A different play from that game, however, typifies Marlon Brown as a receiver. On a deep pass perfectly placed into Brown’s slightly outstretched arms, Brown couldn’t make the grab. He was bailed out by some poor ball awareness by the defender which resulted in a pass interference penalty. In that play, Brown showed that he lacked the tenacity necessary to excel as a big but slow receiving threat. He jostled with a defender timidly, but didn’t show the quick hands necessary to reach out and make the catch. It would have been a tough grab, sure, but you hope a player at Brown’s size would be able to outmuscle defenders.

Entering the 2014 season, Marlon Brown looks for a smaller, but more efficient role in the Ravens’ offense. The fan enthusiasm over Brown has reached its all-time high. We saw the production in a full-time role. We saw his natural potential because of his size. Coming off a rookie season in which he caught the ball 49 times for 524 yards and 7 touchdowns, he is ready to emerge. Veteran free agent addition, Steve Smith Sr. will be the starter, but certainly, Brown will have an outsize role in the Ravens’ offense.

About that…

The Ravens’ tallest target recorded 0 touchdowns in his second season. They rarely put him on the field in most red zone packages, opting instead for Steve Smith at 5’9” and their biggest speed threat, Torrey Smith. Kamar Aiken recorded more yards and an equal number of receptions in his first year on an NFL roster.

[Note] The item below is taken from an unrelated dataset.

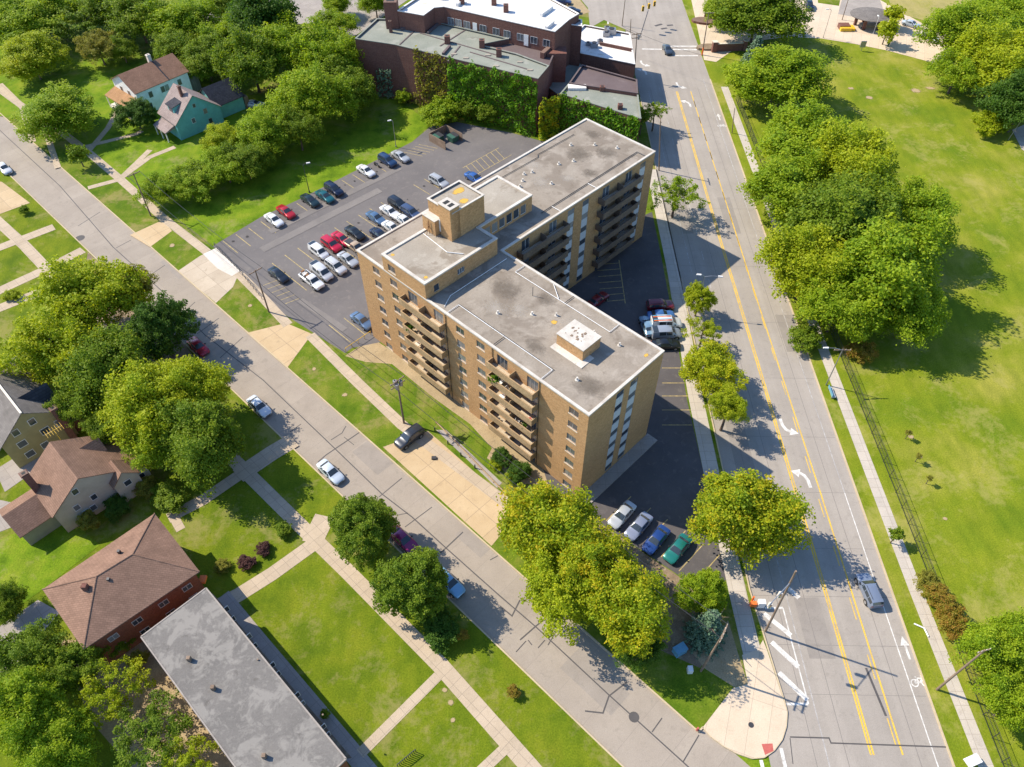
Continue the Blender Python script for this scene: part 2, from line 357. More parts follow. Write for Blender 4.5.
UP = P2([(0,122),(84,195),(183,271),(259,340),(301,380),(382,447),(502,555),(637,674),(703,727)])
LO = P2([(0,172),(86,251),(195,350),(250,408),(296,449),(334,485),(500,644),(625,767)])
d_ = -UY
def straight(pl):                              # the kerb lines are straight: least-squares through the readings
    c = sum(pl, Vector()) / len(pl); return [c - d_ * 260, c + d_ * 260], c
(upA, upB), upC = straight(UP); (loA, loB), loC = straight(LO)
def on(c, x): t = (x - c.x) / d_.x; return c + d_ * t     # point of a street line at world x
XL, XR = 31.0, 49.5                            # kerbs of the main road
corner_px = [(703,727),(712,737),(724,746),(737,753),(752,758),(764,757),(774,750),(782,739),(786,726),(787,712),(784,700)]
corner = P2(corner_px)
rd = MB(); rd.sheet([(XL - 2, -80), (XR + 1, -80), (XR + 1, 520), (XL - 2, 520)], RZ); struct('main_road', rd, M['road'])
sd = MB(); sd.sheet([upA + UX * 1, on(upC, 33) + UX * 1, (33, 0, 0), on(loC, 33) - UX * 3, loA - UX * 1], RZ - .004); struct('side_street', sd, M['street'])
# raised blocks
mid = [upA] + [on(upC, corner[0].x - .6)] + corner + [(XL, 45, 0), (XL, 520, 0), (-300, 520, 0)]
mb = MB(); mb.prism(mid, -.2, 0); struct('middle_block', mb, M['verge'])
mb = MB(); mb.prism([loA, on(loC, 60), (60, -90, 0), (-320, -90, 0), (-320, 260, 0)][:2] + [(on(loC, 40).x, -90, 0), (-400, -90, 0), (-400, 300, 0)], -.2, 0); struct('west_block', mb, M['lawn'])
mb = MB(); mb.prism([(XR, -90, 0), (XR, 520, 0), (500, 520, 0), (500, -90, 0)], -.2, 0); struct('park_ground', mb, M['field'])
# kerbs
def kerb(name, pts, w=.2):
    m_ = MB()
    for i in range(len(pts) - 1): m_.bar((pts[i][0], pts[i][1], .02), (pts[i+1][0], pts[i+1][1], .02), w, .2)
    return struct(name, m_, M['kerb'])
kerb('kerb', [upA, on(upC, corner[0].x - .6)] + corner + [(XL, 45, 0), (XL, 173, 0)])
kerb('kerb', [loA, on(loC, 40)]); kerb('kerb', [(XR, -60, 0), (XR, 182, 0)])
# grass cover either side of the street differs from the lots behind
sheet('front_lawn', M['verge'], .004, [(345,353),(312,334),(357,380),(402,423),(509,502),(560,520),(580,492),(372,342)])
sheet('flower_bed', M['soil'], .008, [(345,356),(372,338),(470,402),(560,470),(580,492),(566,497),(540,484),(520,484),(503,470),(487,458),(492,448),(470,424),(434,398),(392,364),(366,362)])
sheet('tree_lawn', M['rough_grass'], .004, [(150,200),(214,245),(261,217),(300,199),(355,171),(412,142),(430,124),(400,100),(250,95),(60,40),(-120,30),(-150,80),(60,130)])
sheet('tree_bed', M['mulch'], .006, [(601,524),(684,580),(700,600),(716,640),(700,668),(660,650),(600,590),(530,560)])
sheet('bare_corner', M['soil'], .010, [(704,668),(690,650),(716,640),(728,620),(740,660),(748,684),(734,687)])
sheet('corner_lawn', M['verge'], .008, [(640,676),(655,660),(690,664),(703,671),(733,688),(702,727)])
# the two parking lots
sheet('parking_lot', M['lot'], .008, [(213,246),(261,217),(300,199),(355,171),(412,142),(430,127),(457,122),(512,133),(560,146),(640,180),(440,330),(352,348),(345,353),(262,300),(240,273)])
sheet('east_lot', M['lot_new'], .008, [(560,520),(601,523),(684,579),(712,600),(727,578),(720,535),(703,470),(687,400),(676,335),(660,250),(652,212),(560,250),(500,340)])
# concrete
sheet('driveway', M['apron2'], .012, [(200,256),(216,248),(240,271),(233,287),(216,303),(178,271)]); sheet('driveway_slab', M['bright'], .014, [(203,254),(216,248),(240,271),(232,276),(222,271),(217,268)])
sheet('driveway', M['apron'], .012, [(247,333),(286,323),(312,334),(287,368)], [(130,235),(163,220),(172,231),(150,247)])
sheet('layby', M['apron'], .012, [(383,447),(428,431),(509,502.5),(513,520),(491.5,546)])
sheet('layby_path', M['path_grey'], .016, [(436,430),(446,430),(502,483),(497,488)])
sheet('plaza', M['plaza'], .016, [(733,688),(748,684),(742,655),(757,650),(763,640),(767,650)] + [(787,712),(786,726),(782,739),(774,750),(764,757),(752,758),(737,753),(724,746),(712,737),(703,727)])
sheet('tactile_pad', M['red_pad'], .021, [(761.5,744),(772.5,743.5),(773.5,751),(765,755)])
strip('sidewalk', M['walk'], 1.75, .012,
      [(-60,42),(-8,84),(22,106),(60,131),(88,152),(120,179),(162,217),(207,252)], [(238,273),(262,297),(288,325)], [(310,335),(357,382),(402,425),(512,507),(540,530)])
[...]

Surely, it was just a sophomore slump. He’ll get back to his 2013 form. He could even be better.

Once 2015 training camp starts, Brown’s 2013 season looks much more like an anomaly than the norm. We see more of the player who couldn’t reach out to make a tough catch than the one who won the game in the back of the snow-covered end zone. Kamar Aiken emerges as a much better alternative. Some fans, including many of us at RSR, hope that Jeremy Butler would take Brown’s roster spot. Brown makes the roster, but his role would become even smaller than it was in 2014, despite the loss of Torrey Smith and the injury struggles of rookie Breshad Perriman.

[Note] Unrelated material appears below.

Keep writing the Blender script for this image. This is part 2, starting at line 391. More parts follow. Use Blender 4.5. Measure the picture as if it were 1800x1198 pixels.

Baltimore Ravens wide receiver Marlon Brown against the Cleveland Browns
Photo credit: NFL Spin Zone

As the season progresses and the injuries pile up, the coaching staff makes their preference for other receivers on the roster clear. Players like Daniel Brown, Jeremy Butler, Chris Givens, and even Jeremy Ross see more playing time than Marlon. The honeymoon between the Ravens and Marlon Brown is officially over. His time in Baltimore is all but done.

A new crop of rookies and the return of Breshad Perriman would force Marlon Brown completely out of frame in 2016. If it didn’t happen this past Friday, it would have happened at some point in training camp.

The promise of Brown’s NFL career has become a skeleton of what it was on that one snowy day in 2013.

The image of Brown leaping up and pulling down a game-winner in the back of that pure white end zone has faded like the hash marks on the field that cold December afternoon.